Riche d’un tel parcours, il n’est pas surprenant que Cramoisy ait acquis les surnoms d’architypographe et de roi de la rue Saint-Jacques, ce dernier faisant référence à l’endroit où étaient installés la plupart des imprimeurs de Paris. Compte tenu de la réussite professionnelle et de la richesse accumulée de Cramoisy et de la faveur royale qu’il s’était attirée, son engagement dans la vie civique n’est pas surprenant : il a été nommé syndic de la communauté des imprimeurs, libraires et relieurs parisiens en 1628 et en 1643, il est devenu juge consul en 1636 et 1652 et il a accédé au rang d’échevin à partir de 1639. 

Néanmoins, en dépit de sa situation éminente sur le plan financier et professionnel, Cramoisy a évité la faillite de justesse en 1658, bien que les circonstances qui y ont conduit restent floues. Pourtant, à sa mort, il avait récupéré sa fortune et il a laissé un important héritage à son petit-fils Sébastien Mabre-Cramoisy, qui a repris ses affaires ainsi que son poste de directeur de l’imprimerie royale. Lors du décès de son mari, la veuve de Sébastien a poursuivi l’exploitation de son imprimerie pendant une décennie, avant que la société ne soit finalement dissoute en 1698.

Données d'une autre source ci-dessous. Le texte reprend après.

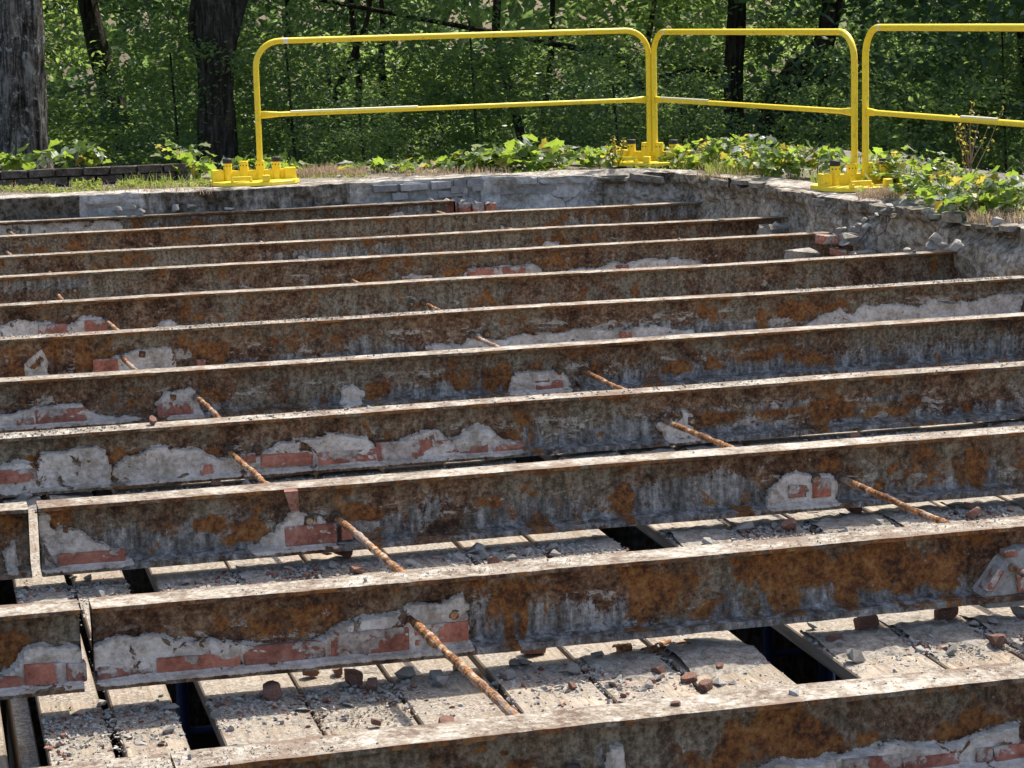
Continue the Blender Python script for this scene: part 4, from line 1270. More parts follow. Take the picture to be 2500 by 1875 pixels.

Cramoisy a utilisé une marque typographique complexe et ornementale représentant deux cigognes qui volent au-dessus d’un paysage urbain tout en tenant un ver entre leurs becs. Ce choix stylistique avait des racines bien établies : les libraires anversois l’utilisaient depuis 1550. Pour eux, il symbolisait de manière appropriée le fait d’honorer et de chérir son patrimoine : selon la légende, lorsqu’une cigogne affaiblie ou âgée ne pouvait plus se déplacer ou se nourrir, son petit lui donnait sa propre nourriture. Des imprimeurs ont rapidement adopté le motif, le premier étant le grand-père de Cramoisy en 1555; plus tard, le petit-fils de Cramoisy a aussi utilisé une variation de cet emblème. Quant à Cramoisy lui-même, il a rendu un hommage supplémentaire à cette notion en incluant une bannière sur ses pages titres avec la traduction latine du commandement biblique d’honorer ses parents.